### What you have to do
Scan the entries below and extract each line with the word "More" in it.

### Rows from a 3D scene dataset
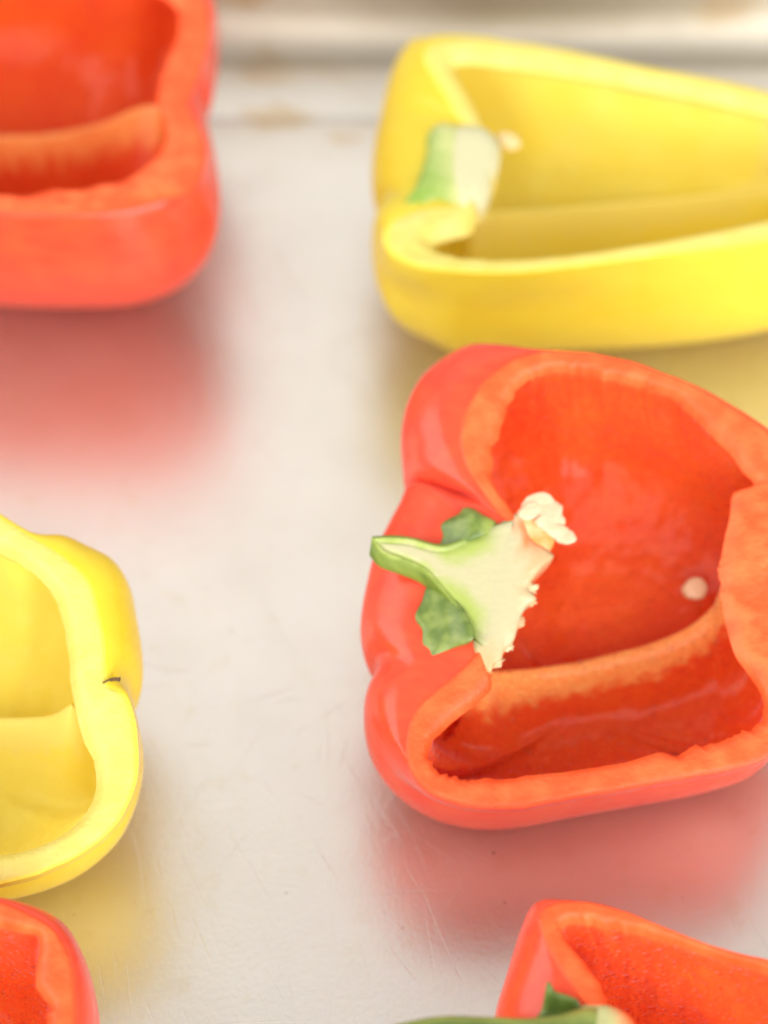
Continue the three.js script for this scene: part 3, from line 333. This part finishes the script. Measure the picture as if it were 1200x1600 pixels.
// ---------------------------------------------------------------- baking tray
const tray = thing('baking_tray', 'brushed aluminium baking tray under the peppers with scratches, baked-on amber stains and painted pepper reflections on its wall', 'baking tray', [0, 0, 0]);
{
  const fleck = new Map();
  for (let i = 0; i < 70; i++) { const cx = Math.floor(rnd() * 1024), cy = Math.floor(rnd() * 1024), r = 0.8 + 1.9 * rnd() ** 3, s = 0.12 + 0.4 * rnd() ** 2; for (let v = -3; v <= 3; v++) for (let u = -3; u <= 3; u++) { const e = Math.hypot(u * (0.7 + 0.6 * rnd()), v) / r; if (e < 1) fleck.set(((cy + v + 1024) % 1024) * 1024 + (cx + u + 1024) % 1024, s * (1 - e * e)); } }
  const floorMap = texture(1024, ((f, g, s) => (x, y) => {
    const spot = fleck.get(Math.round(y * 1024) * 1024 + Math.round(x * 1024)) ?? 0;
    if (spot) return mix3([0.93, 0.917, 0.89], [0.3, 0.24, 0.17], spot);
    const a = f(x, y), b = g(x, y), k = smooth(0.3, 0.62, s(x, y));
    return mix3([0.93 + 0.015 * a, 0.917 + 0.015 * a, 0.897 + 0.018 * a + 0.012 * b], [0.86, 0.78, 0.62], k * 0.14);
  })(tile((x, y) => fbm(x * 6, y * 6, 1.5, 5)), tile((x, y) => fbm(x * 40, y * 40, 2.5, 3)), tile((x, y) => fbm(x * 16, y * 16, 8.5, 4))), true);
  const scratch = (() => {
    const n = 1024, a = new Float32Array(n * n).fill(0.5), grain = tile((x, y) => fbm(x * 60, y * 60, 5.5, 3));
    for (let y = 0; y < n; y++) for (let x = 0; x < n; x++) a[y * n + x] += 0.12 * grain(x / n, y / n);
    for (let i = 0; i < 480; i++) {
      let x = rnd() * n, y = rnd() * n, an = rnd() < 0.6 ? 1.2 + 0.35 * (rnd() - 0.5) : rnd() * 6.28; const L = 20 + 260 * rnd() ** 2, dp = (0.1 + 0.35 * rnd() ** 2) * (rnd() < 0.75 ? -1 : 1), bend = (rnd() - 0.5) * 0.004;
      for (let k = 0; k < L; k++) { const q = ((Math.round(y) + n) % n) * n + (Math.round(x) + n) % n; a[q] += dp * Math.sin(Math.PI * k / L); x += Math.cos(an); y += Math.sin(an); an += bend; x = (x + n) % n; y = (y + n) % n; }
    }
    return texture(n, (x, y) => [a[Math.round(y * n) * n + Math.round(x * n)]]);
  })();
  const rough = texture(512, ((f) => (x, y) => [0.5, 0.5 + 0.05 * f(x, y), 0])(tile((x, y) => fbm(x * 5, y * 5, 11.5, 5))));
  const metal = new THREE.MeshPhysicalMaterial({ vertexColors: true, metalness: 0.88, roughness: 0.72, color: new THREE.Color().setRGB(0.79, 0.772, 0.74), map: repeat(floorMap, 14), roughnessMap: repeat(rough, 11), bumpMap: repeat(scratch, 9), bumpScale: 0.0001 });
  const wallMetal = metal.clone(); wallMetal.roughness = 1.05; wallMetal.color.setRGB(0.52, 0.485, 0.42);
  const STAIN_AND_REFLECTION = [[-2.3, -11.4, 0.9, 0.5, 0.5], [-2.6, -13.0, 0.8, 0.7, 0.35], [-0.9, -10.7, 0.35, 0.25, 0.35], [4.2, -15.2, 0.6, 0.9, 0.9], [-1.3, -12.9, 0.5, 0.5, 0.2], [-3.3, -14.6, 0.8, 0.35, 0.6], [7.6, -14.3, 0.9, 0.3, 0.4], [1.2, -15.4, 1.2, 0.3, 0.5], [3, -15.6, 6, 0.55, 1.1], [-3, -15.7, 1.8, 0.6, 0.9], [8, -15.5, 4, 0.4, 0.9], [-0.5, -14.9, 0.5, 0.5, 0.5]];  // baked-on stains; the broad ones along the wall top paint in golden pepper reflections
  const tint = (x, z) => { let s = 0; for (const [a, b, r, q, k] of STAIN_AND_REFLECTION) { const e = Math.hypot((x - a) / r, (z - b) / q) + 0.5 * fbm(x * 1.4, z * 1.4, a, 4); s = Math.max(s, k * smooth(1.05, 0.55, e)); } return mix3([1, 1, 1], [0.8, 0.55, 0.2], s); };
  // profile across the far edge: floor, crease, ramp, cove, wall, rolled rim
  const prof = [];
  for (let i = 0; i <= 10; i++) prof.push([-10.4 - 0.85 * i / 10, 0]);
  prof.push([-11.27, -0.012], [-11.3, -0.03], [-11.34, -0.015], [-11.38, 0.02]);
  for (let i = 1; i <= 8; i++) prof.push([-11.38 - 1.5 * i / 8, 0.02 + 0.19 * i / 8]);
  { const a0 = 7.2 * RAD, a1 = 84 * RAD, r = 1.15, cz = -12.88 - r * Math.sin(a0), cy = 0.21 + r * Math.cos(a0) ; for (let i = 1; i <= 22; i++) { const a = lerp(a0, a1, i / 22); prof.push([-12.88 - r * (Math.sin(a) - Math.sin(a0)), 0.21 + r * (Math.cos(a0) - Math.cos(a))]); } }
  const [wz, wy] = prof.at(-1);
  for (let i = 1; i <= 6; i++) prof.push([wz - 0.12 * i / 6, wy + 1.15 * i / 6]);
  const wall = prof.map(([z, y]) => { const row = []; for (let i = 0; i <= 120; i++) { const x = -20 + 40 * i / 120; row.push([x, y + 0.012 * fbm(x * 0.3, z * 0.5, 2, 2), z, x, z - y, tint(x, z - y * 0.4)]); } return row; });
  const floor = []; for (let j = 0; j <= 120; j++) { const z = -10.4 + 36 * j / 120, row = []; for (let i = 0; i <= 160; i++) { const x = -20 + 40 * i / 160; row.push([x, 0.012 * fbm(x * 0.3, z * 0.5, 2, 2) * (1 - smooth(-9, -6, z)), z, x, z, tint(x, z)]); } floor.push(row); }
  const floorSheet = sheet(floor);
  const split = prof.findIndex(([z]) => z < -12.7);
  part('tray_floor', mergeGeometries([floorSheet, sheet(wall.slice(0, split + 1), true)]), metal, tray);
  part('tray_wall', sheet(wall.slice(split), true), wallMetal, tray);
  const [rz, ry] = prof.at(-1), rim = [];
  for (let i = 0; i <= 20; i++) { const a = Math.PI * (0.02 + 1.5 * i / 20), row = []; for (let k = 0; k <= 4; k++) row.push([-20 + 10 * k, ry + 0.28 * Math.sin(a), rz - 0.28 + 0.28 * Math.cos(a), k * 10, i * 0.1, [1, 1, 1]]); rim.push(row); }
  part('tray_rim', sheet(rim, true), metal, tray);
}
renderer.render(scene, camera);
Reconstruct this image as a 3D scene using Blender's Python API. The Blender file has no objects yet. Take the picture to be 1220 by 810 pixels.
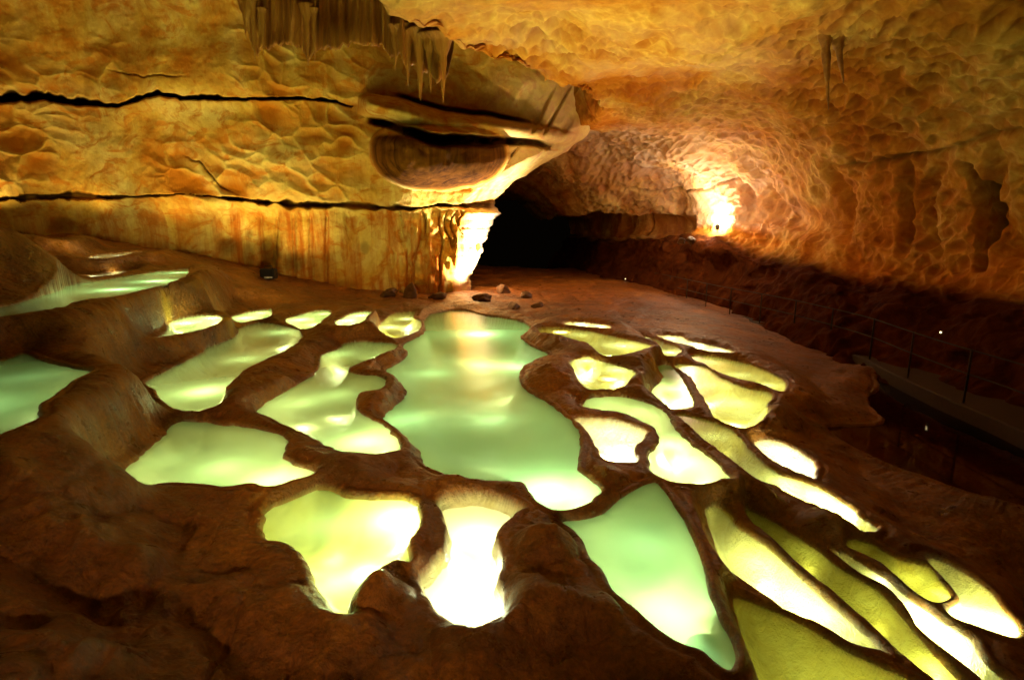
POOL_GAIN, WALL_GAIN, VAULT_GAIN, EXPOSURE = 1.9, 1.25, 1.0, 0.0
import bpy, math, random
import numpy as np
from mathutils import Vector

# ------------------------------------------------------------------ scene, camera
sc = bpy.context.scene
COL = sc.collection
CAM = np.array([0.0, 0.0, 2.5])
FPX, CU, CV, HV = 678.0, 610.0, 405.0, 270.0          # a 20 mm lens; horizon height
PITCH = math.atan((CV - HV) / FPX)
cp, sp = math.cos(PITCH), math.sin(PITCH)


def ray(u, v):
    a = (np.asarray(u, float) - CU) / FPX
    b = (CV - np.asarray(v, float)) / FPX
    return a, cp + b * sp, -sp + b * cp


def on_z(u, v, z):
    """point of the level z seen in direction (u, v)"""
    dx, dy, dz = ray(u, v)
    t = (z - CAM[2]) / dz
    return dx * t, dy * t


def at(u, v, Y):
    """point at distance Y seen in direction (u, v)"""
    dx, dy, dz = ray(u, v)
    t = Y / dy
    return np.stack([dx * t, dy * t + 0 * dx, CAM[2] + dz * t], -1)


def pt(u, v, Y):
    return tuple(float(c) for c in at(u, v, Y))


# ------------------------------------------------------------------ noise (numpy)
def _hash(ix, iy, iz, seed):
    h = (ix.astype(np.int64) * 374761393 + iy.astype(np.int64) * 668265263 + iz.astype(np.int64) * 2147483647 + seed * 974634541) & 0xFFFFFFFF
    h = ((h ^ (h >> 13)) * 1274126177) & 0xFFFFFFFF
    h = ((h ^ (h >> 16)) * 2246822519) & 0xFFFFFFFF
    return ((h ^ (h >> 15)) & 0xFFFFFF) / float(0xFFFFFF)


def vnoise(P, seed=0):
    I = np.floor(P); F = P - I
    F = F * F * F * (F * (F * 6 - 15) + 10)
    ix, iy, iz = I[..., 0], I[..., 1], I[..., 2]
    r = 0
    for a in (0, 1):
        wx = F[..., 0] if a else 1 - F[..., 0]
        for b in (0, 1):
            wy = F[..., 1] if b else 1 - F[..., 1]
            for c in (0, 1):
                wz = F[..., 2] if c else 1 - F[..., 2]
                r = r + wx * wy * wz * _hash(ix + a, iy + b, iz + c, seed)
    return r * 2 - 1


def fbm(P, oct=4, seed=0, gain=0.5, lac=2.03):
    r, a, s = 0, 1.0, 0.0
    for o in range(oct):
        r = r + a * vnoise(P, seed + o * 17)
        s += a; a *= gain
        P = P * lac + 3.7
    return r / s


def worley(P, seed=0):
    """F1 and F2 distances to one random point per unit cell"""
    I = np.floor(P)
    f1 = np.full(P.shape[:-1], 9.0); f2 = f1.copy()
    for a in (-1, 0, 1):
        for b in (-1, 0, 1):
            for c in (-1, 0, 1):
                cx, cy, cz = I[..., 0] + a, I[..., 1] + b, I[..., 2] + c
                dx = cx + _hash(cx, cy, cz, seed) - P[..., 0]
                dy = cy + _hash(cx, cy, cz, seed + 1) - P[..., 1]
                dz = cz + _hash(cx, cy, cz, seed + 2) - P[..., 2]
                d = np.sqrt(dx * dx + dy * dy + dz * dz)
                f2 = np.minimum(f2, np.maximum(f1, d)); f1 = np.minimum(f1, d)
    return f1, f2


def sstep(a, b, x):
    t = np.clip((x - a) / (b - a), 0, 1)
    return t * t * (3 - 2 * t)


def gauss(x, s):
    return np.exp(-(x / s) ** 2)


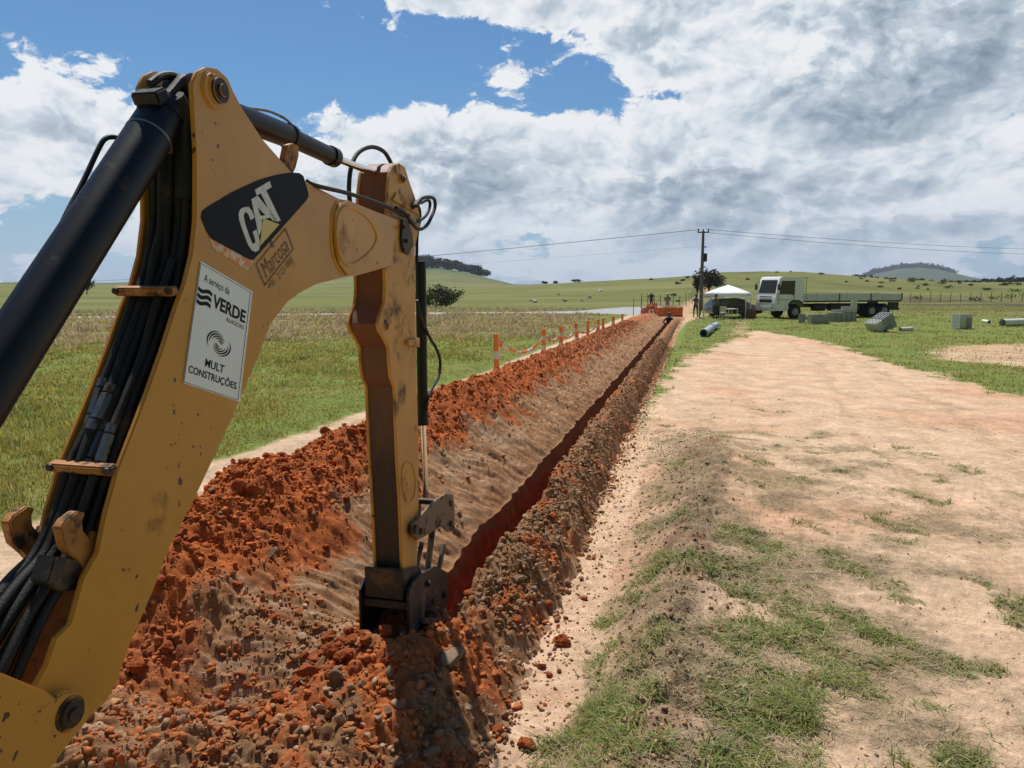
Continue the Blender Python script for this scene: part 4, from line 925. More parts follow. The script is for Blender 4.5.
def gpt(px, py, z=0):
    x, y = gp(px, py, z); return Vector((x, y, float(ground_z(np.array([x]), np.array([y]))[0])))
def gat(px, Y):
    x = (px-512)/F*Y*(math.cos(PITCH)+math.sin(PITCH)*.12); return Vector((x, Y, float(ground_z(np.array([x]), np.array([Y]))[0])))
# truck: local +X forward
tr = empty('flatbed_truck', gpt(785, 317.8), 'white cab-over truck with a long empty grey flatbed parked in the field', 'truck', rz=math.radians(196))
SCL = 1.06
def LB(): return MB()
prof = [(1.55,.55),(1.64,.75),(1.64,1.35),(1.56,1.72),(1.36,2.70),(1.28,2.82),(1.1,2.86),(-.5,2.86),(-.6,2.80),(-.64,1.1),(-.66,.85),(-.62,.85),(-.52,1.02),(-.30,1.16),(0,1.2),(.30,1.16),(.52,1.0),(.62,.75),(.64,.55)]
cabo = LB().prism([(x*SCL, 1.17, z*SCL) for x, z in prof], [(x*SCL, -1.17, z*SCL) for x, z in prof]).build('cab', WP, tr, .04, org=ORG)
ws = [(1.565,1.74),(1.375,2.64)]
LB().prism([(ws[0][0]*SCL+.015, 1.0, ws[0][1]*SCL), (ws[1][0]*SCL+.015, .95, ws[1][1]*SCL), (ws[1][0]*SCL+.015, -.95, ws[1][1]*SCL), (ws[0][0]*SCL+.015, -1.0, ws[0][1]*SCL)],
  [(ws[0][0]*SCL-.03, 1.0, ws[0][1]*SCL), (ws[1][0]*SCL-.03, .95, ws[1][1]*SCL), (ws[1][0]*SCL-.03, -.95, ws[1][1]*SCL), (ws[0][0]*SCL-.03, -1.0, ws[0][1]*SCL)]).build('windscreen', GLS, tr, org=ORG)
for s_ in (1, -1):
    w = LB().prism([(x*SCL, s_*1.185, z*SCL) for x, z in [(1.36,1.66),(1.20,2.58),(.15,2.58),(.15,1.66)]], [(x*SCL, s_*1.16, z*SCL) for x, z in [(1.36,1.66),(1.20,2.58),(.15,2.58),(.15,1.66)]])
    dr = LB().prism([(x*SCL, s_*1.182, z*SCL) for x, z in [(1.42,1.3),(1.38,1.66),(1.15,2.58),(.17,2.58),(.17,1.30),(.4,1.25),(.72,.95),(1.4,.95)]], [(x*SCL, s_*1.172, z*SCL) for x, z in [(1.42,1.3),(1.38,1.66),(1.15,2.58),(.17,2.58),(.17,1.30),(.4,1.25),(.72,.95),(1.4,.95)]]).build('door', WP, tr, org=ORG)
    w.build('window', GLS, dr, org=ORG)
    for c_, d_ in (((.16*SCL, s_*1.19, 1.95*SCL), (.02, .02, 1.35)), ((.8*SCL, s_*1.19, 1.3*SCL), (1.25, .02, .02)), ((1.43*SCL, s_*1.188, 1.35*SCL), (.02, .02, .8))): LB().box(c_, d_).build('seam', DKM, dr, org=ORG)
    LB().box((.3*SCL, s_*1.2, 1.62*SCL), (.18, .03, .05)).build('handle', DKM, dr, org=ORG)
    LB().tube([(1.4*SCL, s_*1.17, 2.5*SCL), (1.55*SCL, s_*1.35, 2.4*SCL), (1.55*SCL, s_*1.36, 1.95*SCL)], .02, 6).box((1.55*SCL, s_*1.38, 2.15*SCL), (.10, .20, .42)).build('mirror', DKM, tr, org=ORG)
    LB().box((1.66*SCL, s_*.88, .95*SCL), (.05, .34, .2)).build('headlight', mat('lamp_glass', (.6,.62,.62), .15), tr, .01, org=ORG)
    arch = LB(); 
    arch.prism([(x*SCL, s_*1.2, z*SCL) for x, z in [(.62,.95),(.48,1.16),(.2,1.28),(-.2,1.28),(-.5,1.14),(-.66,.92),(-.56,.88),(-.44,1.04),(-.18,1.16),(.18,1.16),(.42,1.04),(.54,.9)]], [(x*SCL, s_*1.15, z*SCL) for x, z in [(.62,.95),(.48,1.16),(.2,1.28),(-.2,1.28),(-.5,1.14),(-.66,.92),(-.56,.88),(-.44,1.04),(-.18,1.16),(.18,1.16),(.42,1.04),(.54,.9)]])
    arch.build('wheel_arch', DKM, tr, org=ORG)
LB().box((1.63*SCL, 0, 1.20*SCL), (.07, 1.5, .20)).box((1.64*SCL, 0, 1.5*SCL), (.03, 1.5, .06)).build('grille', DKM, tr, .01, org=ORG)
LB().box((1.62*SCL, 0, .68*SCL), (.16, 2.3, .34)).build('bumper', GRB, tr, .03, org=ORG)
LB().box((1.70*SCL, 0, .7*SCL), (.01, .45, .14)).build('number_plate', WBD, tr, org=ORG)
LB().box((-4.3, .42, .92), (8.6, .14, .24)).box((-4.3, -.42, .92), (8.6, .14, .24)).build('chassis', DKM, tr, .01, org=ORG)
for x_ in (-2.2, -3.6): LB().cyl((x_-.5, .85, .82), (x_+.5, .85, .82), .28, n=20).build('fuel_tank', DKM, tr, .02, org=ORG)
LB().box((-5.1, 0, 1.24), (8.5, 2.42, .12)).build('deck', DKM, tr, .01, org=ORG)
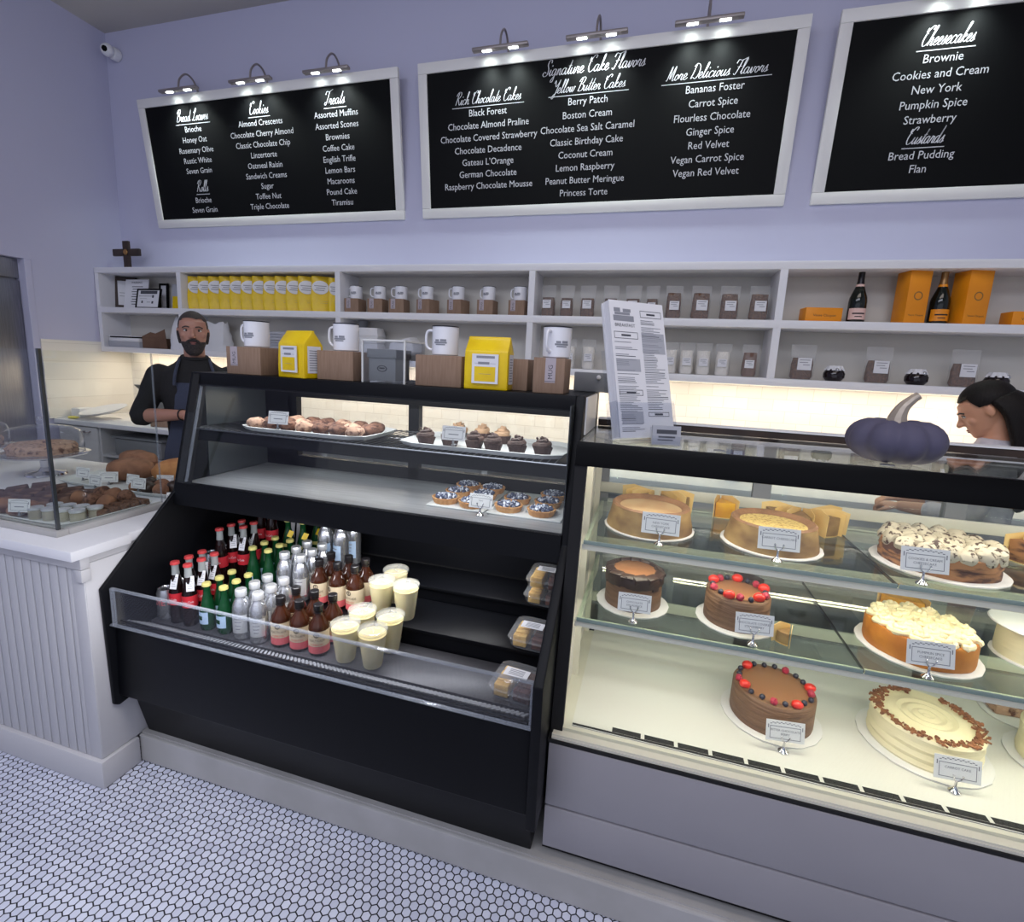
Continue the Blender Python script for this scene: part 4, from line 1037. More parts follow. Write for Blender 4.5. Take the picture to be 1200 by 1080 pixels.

### Reply to the task
Continue the Blender Python script for this scene: part 4, from line 925. More parts follow. The script is for Blender 4.5.
Continue the Blender Python script for this scene: part 4, from line 1037. More parts follow. Write for Blender 4.5. Take the picture to be 1200 by 1080 pixels.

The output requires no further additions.